Lessons from Dell’s N.C. Shutdown

October 7, 2009

Dell has just announced the

closure

of its computer and peripheral factory in Winston-Salem, N.C. As I recounted in The Great American Jobs Scam (

Scam #12

), the plant was awarded state and local subsidies in 2004 that could have totaled about $300 million – more than twice the cost of the plant!

Now instead, more than 900 people will be dislocated and the subsidies will not create badly needed jobs in the state’s Triad region hard-hit by textile and furniture shutdowns.

The costly deal was rammed through in a textbook case of corporate-dominated process.
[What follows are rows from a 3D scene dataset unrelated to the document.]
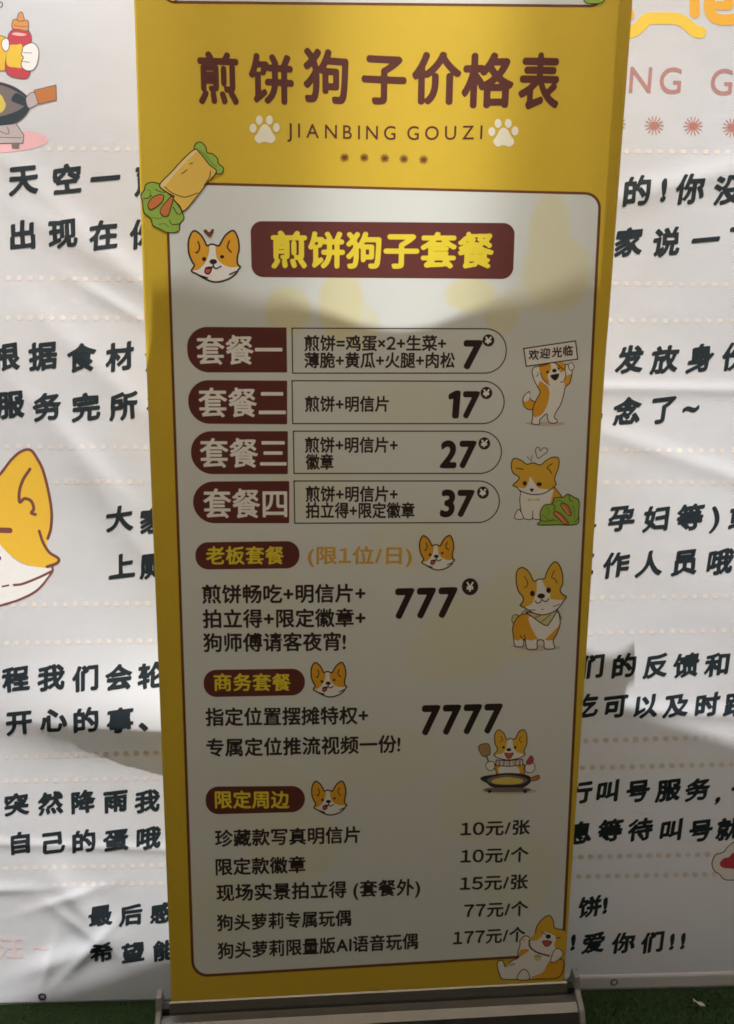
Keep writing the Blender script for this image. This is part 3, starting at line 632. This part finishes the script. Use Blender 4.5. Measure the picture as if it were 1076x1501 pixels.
def wrap(k):
    P = Pen(k, 190, 200, 2.908, 2.908, .5, .5)
    lettuce = [(120, 200), (95, 195), (70, 205), (62, 230), (48, 250), (55, 280), (62, 325), (90, 350), (100, 380), (130, 395), (155, 408), (190, 410), (212, 400), (215, 372), (232, 350), (225, 325), (212, 300), (190, 270), (160, 235), (140, 210)]
    P.both(GREEN, DARK, 1.5, [(275, 48), (285, 28), (305, 25), (325, 45), (330, 68), (355, 75), (375, 95), (378, 115), (400, 135), (392, 158), (365, 155), (340, 120), (310, 90), (285, 65)])
    P.both(GREEN, DARK, 1.6, lettuce); P.line(GREEN2, 1.6, [(95, 345), (130, 350), (150, 330)]); P.line(GREEN2, 1.6, [(75, 225), (90, 235), (85, 255)]); P.line(GREEN2, 1.6, [(125, 375), (150, 372), (165, 385)]); P.line(DARK, 1.0, [(110, 225), (128, 235), (150, 238)]); P.line(GREEN2, 1.3, [(300, 60), (325, 80), (350, 112), (372, 130)]); P.line(DARK, 1.1, [(170, 355), (180, 375), (215, 372)]); P.line(DARK, 1.1, [(60, 265), (80, 262), (95, 250)])
    P.both(WRAP, DARK, 1.6, [(128, 207), (180, 150), (230, 95), (278, 55), (300, 70), (340, 120), (370, 150), (330, 200), (280, 265), (232, 318), (212, 295), (185, 265), (190, 255), (160, 238)])
    P.fill(WRAPL, [(132, 205), (182, 152), (232, 97), (275, 60), (284, 66), (240, 108), (195, 158), (150, 212)]); P.line(DARK, 1.2, [(150, 215), (180, 240), (230, 258), (262, 252), (290, 240)]); P.line(DARK, 1.1, [(222, 160), (245, 142)]); P.line(DARK, 1.0, [(255, 118), (270, 112)]); P.line(DARK, 1.1, [(345, 148), (340, 175), (318, 208)])
    P.both(CARROT, DARK, 1.2, [(78, 290), (95, 262), (125, 248), (145, 252), (140, 275), (115, 300), (88, 312)]); P.both(CARROT, DARK, 1.2, [(130, 318), (150, 285), (180, 255), (185, 270), (178, 295), (165, 335), (145, 340)]); P.line(DARK, 1.1, [(185, 300), (205, 330), (222, 325)])
part('wrap_drawing', wrap)
def signdog(k):
    P = Pen(k, 730, 480, 4.84, 4.84, .3, .45)
    P.fill(SHADOW, [(190, 680), (300, 668), (470, 675), (440, 695), (300, 700)])
    P.both(FUR, DARK, 1.3, [(222, 455), (190, 480), (176, 510), (182, 550), (210, 580), (248, 578), (260, 530), (235, 515), (224, 490)]); P.fill(WHITE, [(220, 460), (192, 482), (180, 515), (200, 525), (225, 500)])
    body = [(262, 280), (242, 310), (255, 370), (280, 420), (298, 462), (268, 520), (248, 580), (245, 640), (242, 682), (292, 686), (298, 655), (345, 612), (352, 650), (372, 678), (415, 675), (418, 655), (400, 640), (412, 600), (445, 545), (465, 480), (478, 425), (510, 390), (525, 320), (520, 285), (480, 260), (470, 300), (400, 250), (320, 270)]
    P.fill(WHITE, body); P.fill(FUR, [(300, 380), (330, 400), (352, 420), (365, 470), (352, 540), (330, 590), (300, 625), (250, 632), (252, 570), (272, 515), (300, 462), (282, 425), (290, 395)]); P.fill(FUR, [(480, 350), (520, 335), (510, 392), (482, 420), (470, 400)])
    P.fill(FUR, [(290, 265), (330, 262), (372, 260), (375, 300), (352, 340), (362, 395), (325, 375), (300, 320)]); P.fill(FUR, [(415, 255), (468, 250), (472, 300), (450, 320), (425, 295)]); P.line(DARK, 1.4, body, True); P.line(DARK, 1.2, [(300, 320), (320, 370), (365, 408)]); P.line(DARK, 1.2, [(475, 300), (480, 345), (462, 385), (445, 386)])
    P.dot(DARK, 352, 316, 10); P.dot(DARK, 400, 306, 16, 13); P.dot(DARK, 430, 290, 8); P.fill(DARK, [(372, 340), (400, 332), (432, 328), (425, 360), (405, 376), (382, 362)])
    P.line(DARK, 1.0, [(282, 318), (284, 340), (268, 345)]); P.both(WHITE, DARK, 1.1, [(500, 262), (525, 250), (540, 280), (525, 305), (505, 295)])
    P.both(WHITE, DARK, 1.7, [(182, 150), (550, 95), (565, 224), (200, 276)], True)
part('dog_drawing', signdog)
def wel(k):
    for c, x, y in (('欢', 782.5, 521), ('迎', 799, 518.8), ('光', 816.5, 517), ('临', 832.5, 515)): k.em(c, x, y-1, 15.5, 'mid', BLACKB, 1.6)
part('lettering', wel)
def lettuce_pile(P):
    g_ = [(285, 1400), (300, 1370), (300, 1310), (330, 1260), (385, 1250), (400, 1210), (460, 1205), (495, 1182), (540, 1205), (575, 1230), (572, 1320), (560, 1395), (420, 1400)]
    P.both(GREEN, DARK, 1.4, g_); P.both(CARROT, DARK, 1.1, [(445, 1260), (465, 1245), (500, 1270), (520, 1320), (505, 1335), (470, 1300)]); P.both(CARROT, DARK, 1.1, [(395, 1320), (415, 1305), (460, 1335), (500, 1390), (475, 1396), (420, 1350)]); P.line(GREEN2, 1.6, [(320, 1330), (360, 1365), (420, 1370)]); P.line(GREEN2, 1.6, [(400, 1240), (430, 1225), (460, 1240)]); P.line(GREEN2, 1.5, [(530, 1260), (545, 1310), (540, 1360)]); P.line(GREEN2, 1.4, [(345, 1275), (360, 1300), (350, 1330)])
    P.line(DARK, 1.0, [(388, 1250), (405, 1275), (395, 1300)]); P.line(DARK, 1.0, [(540, 1380), (560, 1365), (572, 1340)]); P.line(WRAPL, .9, [(455, 1265), (480, 1290), (498, 1325)]); P.line(WRAPL, .9, [(405, 1315), (440, 1345), (470, 1385)]); P.line(DARK, 1.0, [(505, 1190), (510, 1225), (530, 1235)]); P.line(DARK, 1, [(300, 1370), (360, 1375), (395, 1360)])
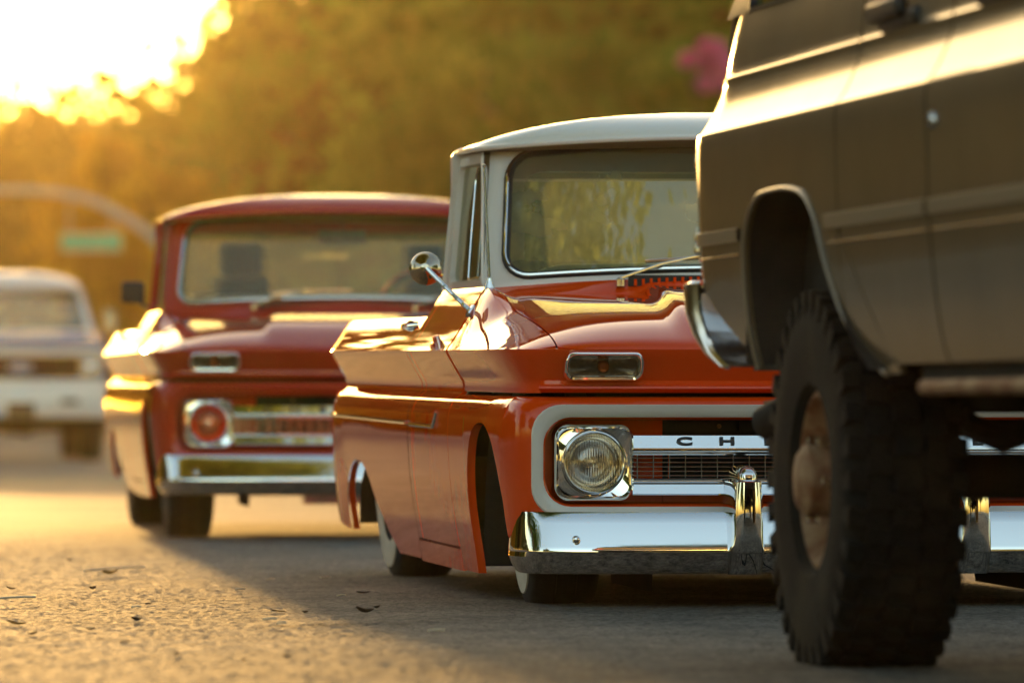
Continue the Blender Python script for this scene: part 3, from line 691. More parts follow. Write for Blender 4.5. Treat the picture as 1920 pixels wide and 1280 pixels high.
    if cfg['antenna']:
        ab = Vector((-.872, 1.17, .888))
        mb = MB(); mb.lathe([(.018, 0), (.019, .015), (.016, .035), (.010, .050), (.0085, .062), (.004, .064)], 'z', ab, 16); an = mb.build('antenna', chrome, t)
        mb = MB(); mb.tube([ab + Vector((0, 0, .05)), ab + Vector((-.004, .02, .2)), ab + Vector((-.010, .045, .40))], [.0052, .0045, .0034], 8); mb.lathe([(.001, .405), (.005, .402), (.0055, .398), (.003, .393)], 'z', ab + Vector((-.010, .045, 0)), 8); mb.build('antenna_mast', MAT['chrome_dull'], an)
    # ---------------- chassis
    mb = MB(); mb.box(-.52, .52, .32, 4.0, .135, .32); mb.box(-.75, .75, .45, .62, .17, .30); mb.box(-.6, .6, .05, .35, .115, .26); mb.box(-.85, .85, .95, 2.6, .10, .16)
    mb.tube([(-.78, 3.4, .30), (.78, 3.4, .30)], .05, 10); mb.build('chassis', und, t)
    if cfg['hang']:
        mb = MB(); mb.box(-.55, .2, .2, .5, .10, .2); mb.box(-.30, .05, .3, .45, .06, .12); mb.tube([(-.45, .1, .14), (-.2, .14, .12), (.1, .12, .13)], .012, 6)
        for x in (-.50, -.42, -.28, -.17, -.13): mb.lathe([(.001, -.01), (.014, -.006), (.014, .01)], 'y', (x, .06, .125), 10)
        mb.build('tow_gear', MAT['chrome_dull'], t)
    for o in t.children: o.location.z += cfg['dz']
    rk_ = math.tan(R(cfg['pitch']))
    for sx in (-1, 1):
        for yy in (.535, 3.40):
            wv_ = wheel(t, sx*cfg['wx'], yy, cfg['R'], .20, dict(rim=cfg['rim'], tyre=MAT['rubber']), cfg['white'], cfg['camber'])
            wv_.location.z -= yy*rk_
            if yy < 1: wv_.rotation_euler.z = R(cfg.get('steer', 0))
            elif cfg['white']: wv_.location.x += sx*.012
    return t

make_truck(dict(label='glossy orange-red lowered pickup with white roof and round chrome mirror, in sharp focus', loc=(.970, 16.0, 0), yaw=8.7, pitch=.5, dz=0, body=MAT['red'], cab=MAT['trimwhite'], roof=MAT['white'], band=MAT['trimwhite'], chrome=MAT['chrome'],
                guards=True, trim=True, mirror='round', antenna=True, hang=False, R=.325, wx=.778, white=True, rim=MAT['chrome'], camber=3, steer=-3, dash=MAT['white'], rear_w=.62))
make_truck(dict(label='deep red pickup with all-red cab following behind the orange-red one', loc=(-.585, 24.9, 0), yaw=7.0, pitch=.3, dz=.09, body=MAT['red_dull'], cab=MAT['red_dull'], roof=MAT['red_dull'], band=MAT['red_dull'], chrome=MAT['chrome'],
                guards=False, trim=False, mirror='square', antenna=False, hang=True, R=.345, wx=.80, white=False, rim=MAT['chrome_dull'], camber=0, dash=MAT['red_dull'], rear_w=.74, reflector='redglint', glass='glass2'))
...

After months of secret negotiations with the state commerce department during which the company essentially demanded zero taxes, state legislators were given one day to read and vote on the bill, up or down with no amendments.

Back in my previous life consulting against plant closings, I taught people that tax dodging is one more early warning sign, one more signal of corporate disinvestment. That is, if a factory owner is letting the equipment run down, removing hot new product lines, demanding wage concessions and chiseling on property taxes, it is saying loud and clear: “we do not see our future in your community.”

Looking at Dell (and recalling footloose companies like Sykes, Scam #4), I say the same principle applies to any newly arriving company that demands huge tax giveaways. If it refuses to pay its fair share of the growth-related costs it induces (for roads, schools, police, fire, sanitation, etc.) it is saying either: “We don’t care about the long-term quality of public services here,” and/or “Let everybody pay higher taxes to support the costs we create; that’s not our concern.”

Either way, the message is clear: the company does not want to invest in the fabric and the future of the community. And elected officials should see the early warning signs and run the other way.